Oh, beautiful, sweet-smelling coffee, we love you so. But it turns out, we may not know you as well as we thought we did. Despite our undying devotion, we may have been holding our coffee cups incorrectly for pretty much our entire lives.

According to a new research study entitled A Study on The Coffee Spilling Phenomena in the Low Impulse Regime, authored by Jiwon Han and summarized by Food & Wine, we spill our coffee so often simply because of the way we hold our cups. A simple error for which there is, thankfully, a simple fix.

Most people hold their coffee either by using the handle (so obvious!) or by gripping the body of the cup.

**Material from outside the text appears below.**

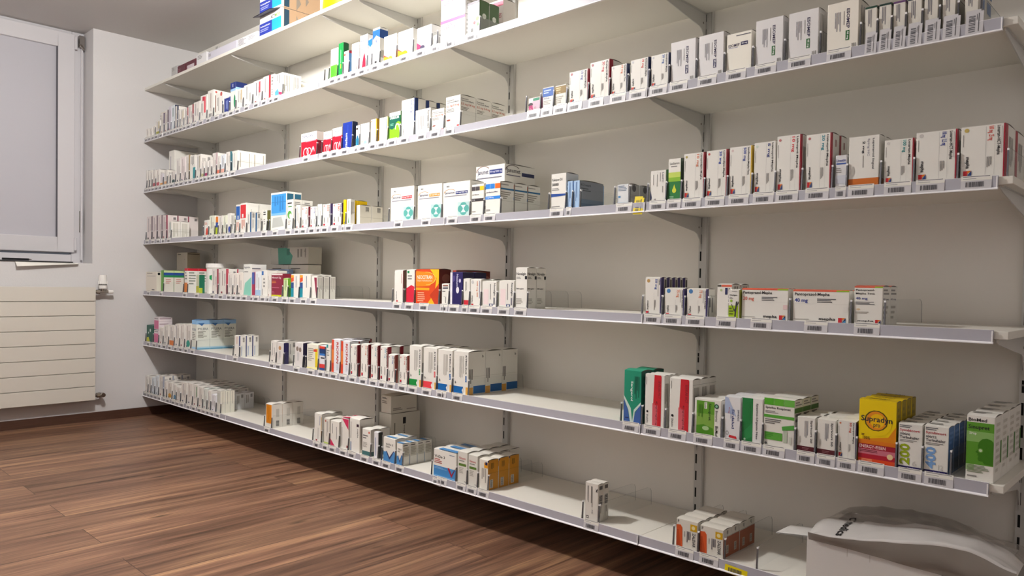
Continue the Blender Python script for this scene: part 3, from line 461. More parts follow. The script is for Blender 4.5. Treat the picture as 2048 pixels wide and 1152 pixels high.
b(4, 1102.5, 1132, 349, dict(f=[(T, 'Kalcipos-D3', .06, .78, .75, .87, BK, 0, .014), (T, '500/800', .06, .66, .5, .74, BK, 0, .014), (L, .05, .52, .8, .6, 2, GR), (P, '#1f4a98', [(0, .36), (1, .38), (1, .43), (0, .45)]), (L, .05, .05, .6, .1, 1, GR)], s=[(L, .1, .5, .8, .8, 3, GR)]), 'white calcium carton with blue band', uS=1157, n=1)
b(4, 1135, 1145, 363, dict(c='#a9c8ea', f=[(L, .35, .1, .65, .95, 2, '#4a70a8', 1)]), 'slim light blue carton', n=3)
b(4, 1147.5, 1159, 362, dict(c='#a9c8ea', sc='#8d939d', f=[(L, .35, .1, .65, .95, 2, '#4a70a8', 1)], s=[(T, 'KCl retard', .05, .82, .45, .90, '#3a4048'), (L, .05, .6, .5, .75, 2, '#5a6068'), (R, 0, 0, 1, .2, '#5a708c'), (R, 0, .2, 1, .35, '#73859c')]), 'light blue carton with long grey-blue side', uS=1207, n=1, lab=0)
b(4, 1234.5, 1257, 370, dict(c='#dfe2e4', sc='#a8a8a8', f=[(L, .1, .65, .9, .93, 4, '#6a7a90'), (R, .1, .35, .3, .45, '#5a90c0'), (R, 0, .05, 1, .12, '#8aaac8')], s=[(C, .5, .82, .18, '#4a4a50'), (L, .2, .3, .7, .5, 3, GR)]), 'small white carton with fine blue print', uS=1279, n=2)
b(4, 1301, 1331.5, 343, dict(f=[(T, 'LaxiC', .76, .62, .88, .93, '#5a5a66', 1), (L, .62, .65, .70, .93, 1, GR, 1), (L, .18, .55, .24, .88, 1, GR, 1), (L, .42, .5, .48, .88, 1, GR, 1), (L, .78, .3, .86, .5, 1, GR, 1), (P, '#2a3a6a', [(0, 0), (0, .4), (.1, .15)]), (L, .25, 0, .4, .12, 2, GR, 1)]), 'white carton with sideways grey print', n=2)
b(4, 1337, 1361, 319, dict(c='#1f7a38', f=[(R, 0, .68, 1, 1, '#eceae2'), (R, 0, .56, 1, .68, '#c4d860'), (R, 0, .46, 1, .56, '#8cc030'), (T, 'Laxiberon', .10, .86, .88, .92, '#5a5a5a'), (L, .2, .78, .7, .83, 1, GR), (O, .5, .25, .17, .06, '#d8e040'), (P, '#d8e040', [(.38, .28), (.62, .28), (.5, .4)]), (L, .1, .05, .6, .12, 2, '#9ac8a0')], sc='#4a5a4a'), 'green drop carton fading to white', uS=1368, n=2)
b(4, 1367.5, 1408, 309, mepha('10 mg', '#e08a6a', 'Lercanidipin-Mepha', '#a01f34', '#b8a860'), 'white carton with pale orange 10 mg', uS=1412, n=2)
b(4, 1412.5, 1453.5, 303, mepha('20 mg', '#2a48a8', 'Lercanidipin-Mepha', '#a01f34', '#c05a5a'), 'white carton with blue 20 mg, red edge', uS=1458, n=2)
b(4, 1459, 1503, 296, mepha('500 mg', '#2a48a0', 'Levofloxacin-Mepha Teva', '#d8b43a', '#d8c4c0', False), 'white carton with 500 mg and golden edge', uS=1507, n=2)
b(4, 1508, 1552, 287, mepha('5 mg', '#2c3f88', 'Lisinopril-Mepha', None, '#c8d8c8', False), 'white carton with blue 5 mg', n=2)
b(4, 1553.5, 1601, 274, mepha('10 mg', '#d8434c', 'Lisinopril-Mepha', '#a01f34', '#c07a7a', False), 'white carton with red 10 mg, red edge', uS=1613, n=2)
b(4, 1612, 1661.5, 271, mepha('20 mg', '#2a90a0', 'Lisinopril-Mepha', '#a01f34', '#b87070', False) | dict(s=[(R, 0, 0, .18, 1, '#a01f34'), (L, .5, .75, .7, .9, 2, '#a04a4a', 1)]), 'white carton with turquoise 20 mg', uS=1678, n=2)
b(4, 1671, 1693, 312, dict(c='#e0e0e2', f=[(T, 'Livostin', .06, .80, .9, .89, '#2a3f90'), (L, .06, .68, .95, .77, 1, '#3a58a0'), (L, .06, .45, .6, .62, 3, GR), (R, 0, .15, 1, .4, '#cfd2dc')]), 'small white nasal spray carton', n=2)
b(4, 1697.5, 1758, 276, dict(f=[(T, 'Loperamid lingual', .76, .34, .85, .94, '#3a3a42', 1), (T, 'Spirig HC', .60, .60, .69, .94, '#9a96a4', 1), (T, '2 mg', .43, .66, .53, .90, '#2a2a32', 1, .02), (L, .47, .38, .51, .62, 1, GR, 1), (O, .15, .32, .05, .10, '#bab6ae'), (R, 0, 0, 1, .17, '#c86a1a')], s=[(R, 0, 0, 1, .17, '#b05a18')]), 'white carton with orange foot, 2 mg', uS=1770, n=2)
b(4, 1768.5, 1826.5, 282, mepha('100 mg', '#1f9090', 'Losartan-Mepha', '#a01f34', '#d0ccc8', False), 'white carton with teal 100 mg', uS=1831, n=2)
b(4, 1832, 1913.5, 267, mepha('100 mg  12.5 mg', '#2c3f98', 'Losartan-HCT-Mepha', '#a01f34', '#c8c4c0'), 'wide white carton with navy double dose', uS=1918, n=2)
b(4, 1921.5, 2010, 256, mepha('100 mg  25 mg', '#d8584c', 'Losartan-HCT-Mepha', '#a01f34', '#c8b060'), 'wide white carton with red double dose', uS=2030, n=3)
# --- third-lowest shelf
b(5, 292, 313.5, 544, dict(c='#e4ddd0', f=[(L, .1, .9, .6, .95, 1, '#6a5a50'), (L, .1, .75, .9, .8, 1, '#aaa'), (R, .55, .06, .8, .1, BK)], s=[(C, .4, .9, .25, BK)]), 'cream carton in the window corner', dep=.03, n=3)
b(5, 322, 327.5, 541, dict(c='#6aa84a', f=[(R, .7, 0, 1, 1, '#4a8a3a')], sc='#e2dcd2', s=[(R, 0, .78, 1, .90, '#2f4f98'), (R, 0, .68, 1, .78, '#2f8a50'), (L, .2, .35, .8, .6, 3, '#c88a80'), (R, 0, .9, 1, 1, '#c8dca0')], tc='#5aa040'), 'green edged carton with blue band', uS=348, n=2, short='green-capped carton')
b(5, 353.5, 374.5, 506, dict(c='#c9c1b2', f=[(L, .1, .85, .4, .93, 1, '#4a443c'), (L, .7, .6, .8, .65, 1, GR)], sc='#a49a86', s=[(L, .05, .88, .95, .94, 1, '#3a342c')]), '', yf=-.16, z0=TOP[5] + .12, dep=.075, full='cream carton on the upper tier at the back near the corner, third-lowest shelf')
TALL5 = ITEMS[-1]
b(5, 369, 375.5, 537, dict(f=[(R, 0, .90, 1, 1, '#c82a38'), (R, 0, 0, 1, .42, '#d8803a'), (L, .2, .5, .8, .85, 3, GR)], s=[(R, 0, .90, 1, 1, '#c82a38'), (L, .1, .3, .9, .85, 5, '#8a9088'), (R, .3, .62, .9, .66, '#f0f0f0')], tc='#b02a38'), 'white carton with red top, orange foot', uS=396, n=2, short='red-topped carton')
b(5, 392.5, 398, 550, dict(c='#c8ccb0', f=[(R, 0, 0, 1, .4, '#b8b83a')], sc='#1f6a50', s=[(R, 0, 0, .6, .3, '#a8b83a')]), 'small carton with deep green side', uS=405, n=1)
TUBX = (407, 434, 527)
b(5, 423.5, 436, 538, slim(80, strip='#a83048'), 'white carton with crimson edge beside tub', n=1, dep=.026)
b(5, 440, 454.5, 538, slim(81, strip='#b83a50'), 'white carton with red line', n=2)
b(5, 456, 465.5, 547, slim(82), 'low white carton with curved lines', n=2)
b(5, 467, 475, 547, slim(83, c='#ebe4dc'), 'low white carton with pink tint', n=2)
b(5, 476, 485, 546, slim(84, c='#ebe4dc'), 'low white carton with fine black mark', n=2)
b(5, 487, 502.5, 529, dict(c='#e6e6e0', f=[(P, '#8ad0bc', [(0, 0), (.2, .4), (1, .6), (1, 0)]), (T, 'hygroton', .1, .86, .85, .94, '#5a5a66'), (L, .1, .72, .6, .78, 1, GR)], s=[(L, .05, .82, .6, .88, 1, '#5a5a66'), (L, .1, .5, .7, .7, 2, '#b0aca4')]), 'white carton fading to mint', uS=533, n=2, short='white and mint carton')
b(5, 504, 509, 545, dict(c='#a83050', f=[(R, 0, .5, 1, 1, '#4a5fa8')]), 'narrow blue and crimson carton', n=2)
b(5, 510.5, 521, 544, slim(85, foot='#a8c8e4', c='#e8ecf0'), 'white carton with light blue swirl', n=2)
b(5, 523.5, 534, 541, dict(f=[(R, .0, .82, .35, .97, '#2f6ab0'), (L, .3, .3, .7, .7, 3, GR), (L, .1, .05, .3, .3, 1, GR, 1)]), 'white carton with blue corner square', n=2)
b(5, 536, 541, 548, slim(86), 'slim white carton beside the maroon one', n=2)
b(5, 543, 565, 548, dict(c='#8a1f3c', f=[(R, 0, .0, 1, .1, '#c8c81c'), (R, 0, .95, 1, 1, '#eae6e2'), (T, 'Monuril 3g', .06, .78, .85, .88, '#f0e8ea'), (L, .05, .58, .45, .70, 2, '#c87a3a'), (L, .05, .36, .7, .42, 1, '#b86a80'), (L, .05, .14, .35, .24, 2, '#b86a80')]), 'maroon carton with lime foot', n=3)
b(5, 567, 575.5, 557, dict(c='#d4e4b0', f=[(L, .3, .3, .8, .9, 3, '#6a8a4a', 1), (R, 0, .92, 1, 1, '#a8d060')], sc='#7ab83a', s=[(R, 0, 0, 1, .5, '#4a9a40')]), 'pale lime carton', uS=581, n=1)
for i, (a, c_) in enumerate([(582, 598.5), (600, 621)]):
    q = .34 if i == 0 else .27
    b(5, a, c_, 549, dict(f=[(R, 0, .86, q, .97, '#f0a020'), (P, '#e0502a', [(0, .66), (q, .72), (q, .88), (0, .84)]), (R, 0, .40, q, .66, '#2a4a8a'), (R, 0, 0, q, .42, '#1a8ca0'), (L, .6, .45, .7, .93, 1, '#4a5a7a', 1), (R, .3, 0, 1, .02, '#a8e0e8')]), ['narrow carton with rainbow spine', 'wider carton with rainbow spine'][i], n=2)
b(5, 623.5, 634, 553, dict(f=[(P, '#8a2340', [(.45, .95), (.95, .95), (1, 0), (.9, 0)])], s=[(L, .15, .1, .85, .95, 4, '#b8b4ac', 1), (R, .9, 0, 1, 1, '#3a2a30')]), 'white carton with slanted maroon stripe', uS=647, n=3)
b(5, 789, 807, 541, dict(f=[(T, 'mepha', .18, .1, .3, .35, BK, 1), (R, .2, .02, .4, .08, RD), (L, .75, .6, .85, .9, 1, '#c88a8a', 1), (R, .93, .1, 1, 1, '#7a3038')], s=[(R, 0, 0, 1, 1, '#8a6a5a')]), 'white carton with red print, brown side', uS=811, n=2)
b(5, 813, 829, 540, dict(f=[(P, '#d0203c', [(.0, 0), (0, .45), (.6, .55), (1, .5), (.95, 0)]), (L, .15, .68, .8, .84, 2, GR), (R, .1, .9, .35, .97, '#2f8a5a')]), 'white carton with red lower half', n=2)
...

To cut down on spillage, Han recommends carrying coffee cups from the top, instead, using what he calls the "the claw method." Using this grip will shrink "the magnitude of acceleration" as we move; i.e., holding your coffee cup from the top will cause you to swing your coffee much more gently and spill less.

But if clutching your coffee cup like a claw sounds just too awkward, Han does have an alternative: walk backwards.

How does that work, exactly? "Since we are not accustomed to backwards walking, our motion in the walking direction becomes irregular," Han explains, "and our body starts to heavily rely on sideways swinging motion in order to keep balance." This essentially causes the liquid to move gently around the cup rather than messily hitting -- and spilling over -- the sides.

True coffee devotees, we will now know you by your backwards walk through the office each morning.